Whether it is for the upwardly mobile, the arrived swish set or the struggling, though not necessarily low brow, economically stressed family, tidying up the space seamlessly and in a jiffy is a huge issue. The ideologues of the proletariat might even seem comfortable with a messed up kitchen look since it underlines the need for constant struggle under bourgeoisie oppression but they are changing.

Now every kitchen wants to be a wannabe high-end one. In India, the open kitchen plan was initially a luxury for the servant-run upper-class homes but they soon became evolved into a social aspiration for the expanding, individualist middle class. The problem with proponents of the cause of the economically weaker sections is their wards themselves seem to clamour only for the high-hanging fruit. But if the kitchen is not big, it gets even smaller with the opening into the living area as the wall where one could put their cabinets or fridge or ‘cupboard’ simply disappears.

It is here that the intelligent designer proves her relevance and where the socialist exits in resigned exasperation.

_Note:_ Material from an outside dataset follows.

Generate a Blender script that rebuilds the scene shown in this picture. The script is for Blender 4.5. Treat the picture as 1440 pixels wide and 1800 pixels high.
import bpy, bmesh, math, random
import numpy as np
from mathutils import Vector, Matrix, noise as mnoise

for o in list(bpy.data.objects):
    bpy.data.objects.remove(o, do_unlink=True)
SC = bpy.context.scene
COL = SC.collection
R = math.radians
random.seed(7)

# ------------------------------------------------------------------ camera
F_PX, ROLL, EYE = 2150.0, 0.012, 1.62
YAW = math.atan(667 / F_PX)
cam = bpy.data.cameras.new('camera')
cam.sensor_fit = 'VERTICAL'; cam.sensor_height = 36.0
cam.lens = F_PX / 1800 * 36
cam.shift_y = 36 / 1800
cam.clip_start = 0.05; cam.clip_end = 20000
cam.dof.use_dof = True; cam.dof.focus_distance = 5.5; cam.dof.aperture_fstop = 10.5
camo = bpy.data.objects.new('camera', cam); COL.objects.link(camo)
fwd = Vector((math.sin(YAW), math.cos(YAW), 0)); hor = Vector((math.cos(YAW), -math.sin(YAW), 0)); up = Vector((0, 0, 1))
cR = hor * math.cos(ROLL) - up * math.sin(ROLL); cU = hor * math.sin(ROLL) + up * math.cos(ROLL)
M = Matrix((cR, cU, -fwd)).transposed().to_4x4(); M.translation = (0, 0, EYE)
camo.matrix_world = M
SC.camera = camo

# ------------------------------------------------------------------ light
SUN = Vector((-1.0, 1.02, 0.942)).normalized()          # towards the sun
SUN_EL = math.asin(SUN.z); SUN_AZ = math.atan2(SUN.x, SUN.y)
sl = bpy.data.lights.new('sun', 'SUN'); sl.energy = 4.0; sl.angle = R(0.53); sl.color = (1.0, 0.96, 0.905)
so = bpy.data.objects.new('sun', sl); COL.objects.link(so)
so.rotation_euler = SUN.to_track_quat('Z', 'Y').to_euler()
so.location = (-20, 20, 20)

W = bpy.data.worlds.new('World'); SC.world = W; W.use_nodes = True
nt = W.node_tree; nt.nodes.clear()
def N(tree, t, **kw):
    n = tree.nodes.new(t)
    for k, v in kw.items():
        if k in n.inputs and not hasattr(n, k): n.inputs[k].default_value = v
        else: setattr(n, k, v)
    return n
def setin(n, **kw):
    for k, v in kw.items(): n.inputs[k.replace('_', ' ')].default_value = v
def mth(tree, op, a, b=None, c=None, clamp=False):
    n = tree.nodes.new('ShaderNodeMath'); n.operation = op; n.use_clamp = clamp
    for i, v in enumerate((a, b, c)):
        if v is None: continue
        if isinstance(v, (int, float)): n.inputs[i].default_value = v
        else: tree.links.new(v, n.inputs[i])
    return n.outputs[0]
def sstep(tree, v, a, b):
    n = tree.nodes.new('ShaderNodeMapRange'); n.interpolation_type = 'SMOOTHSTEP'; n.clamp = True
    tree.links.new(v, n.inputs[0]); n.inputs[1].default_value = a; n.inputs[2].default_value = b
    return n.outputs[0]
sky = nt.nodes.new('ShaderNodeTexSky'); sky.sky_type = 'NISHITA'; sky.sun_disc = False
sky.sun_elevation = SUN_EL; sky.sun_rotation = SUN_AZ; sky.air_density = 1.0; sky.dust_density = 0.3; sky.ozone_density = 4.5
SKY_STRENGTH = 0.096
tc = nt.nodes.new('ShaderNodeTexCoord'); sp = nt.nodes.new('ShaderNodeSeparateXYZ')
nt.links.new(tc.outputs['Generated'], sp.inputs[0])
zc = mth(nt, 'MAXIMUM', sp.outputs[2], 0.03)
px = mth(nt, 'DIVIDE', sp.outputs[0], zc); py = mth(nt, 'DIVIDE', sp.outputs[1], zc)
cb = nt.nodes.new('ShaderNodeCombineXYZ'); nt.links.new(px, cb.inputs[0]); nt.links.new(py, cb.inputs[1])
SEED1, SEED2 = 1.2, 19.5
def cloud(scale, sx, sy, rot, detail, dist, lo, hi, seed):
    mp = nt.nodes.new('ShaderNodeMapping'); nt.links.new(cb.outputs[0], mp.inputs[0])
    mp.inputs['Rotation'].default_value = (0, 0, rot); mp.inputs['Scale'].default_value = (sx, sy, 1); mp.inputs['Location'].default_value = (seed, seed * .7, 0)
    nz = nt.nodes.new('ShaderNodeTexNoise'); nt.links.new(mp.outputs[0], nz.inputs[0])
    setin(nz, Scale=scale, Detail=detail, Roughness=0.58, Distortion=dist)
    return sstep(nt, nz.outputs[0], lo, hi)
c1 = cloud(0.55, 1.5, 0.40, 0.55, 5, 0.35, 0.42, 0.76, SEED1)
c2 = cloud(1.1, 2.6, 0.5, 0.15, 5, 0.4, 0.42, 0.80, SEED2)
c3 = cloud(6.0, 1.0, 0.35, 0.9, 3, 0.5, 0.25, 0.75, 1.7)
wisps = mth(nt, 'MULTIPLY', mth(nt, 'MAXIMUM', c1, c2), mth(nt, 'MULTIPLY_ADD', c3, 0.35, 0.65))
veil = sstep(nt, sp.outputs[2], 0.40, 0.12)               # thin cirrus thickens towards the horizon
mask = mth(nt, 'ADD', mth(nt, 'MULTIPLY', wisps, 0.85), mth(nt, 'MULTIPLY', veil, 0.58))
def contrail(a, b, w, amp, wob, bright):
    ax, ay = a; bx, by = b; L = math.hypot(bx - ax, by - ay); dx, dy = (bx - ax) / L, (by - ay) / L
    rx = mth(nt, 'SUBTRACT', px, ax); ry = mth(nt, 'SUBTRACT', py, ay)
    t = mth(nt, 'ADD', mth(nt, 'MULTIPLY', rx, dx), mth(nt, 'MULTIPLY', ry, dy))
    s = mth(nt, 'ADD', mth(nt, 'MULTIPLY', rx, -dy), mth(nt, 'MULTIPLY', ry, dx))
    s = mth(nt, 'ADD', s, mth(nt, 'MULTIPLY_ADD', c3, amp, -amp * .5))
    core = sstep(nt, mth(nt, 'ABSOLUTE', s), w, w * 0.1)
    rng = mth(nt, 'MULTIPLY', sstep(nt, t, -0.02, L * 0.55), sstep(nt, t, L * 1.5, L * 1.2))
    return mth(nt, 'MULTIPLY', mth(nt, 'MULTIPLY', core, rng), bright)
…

The desire, need and significance of right design cuts across all social barriers, levels and backgrounds. The price tag could be different but the right module, the relevant schematics, ergonomics and storage options, not to mention proper plumbing and ventilation defines the beauty of the space.

Ignoring the need for good design in the rush to simply deny market forces for ideological differences will just not do anymore.

"While the open-plan kitchen offers a connection to living spaces for home monitoring and management, it exposes the entire living space to a cocktail of smells and sounds that might not be as appetising."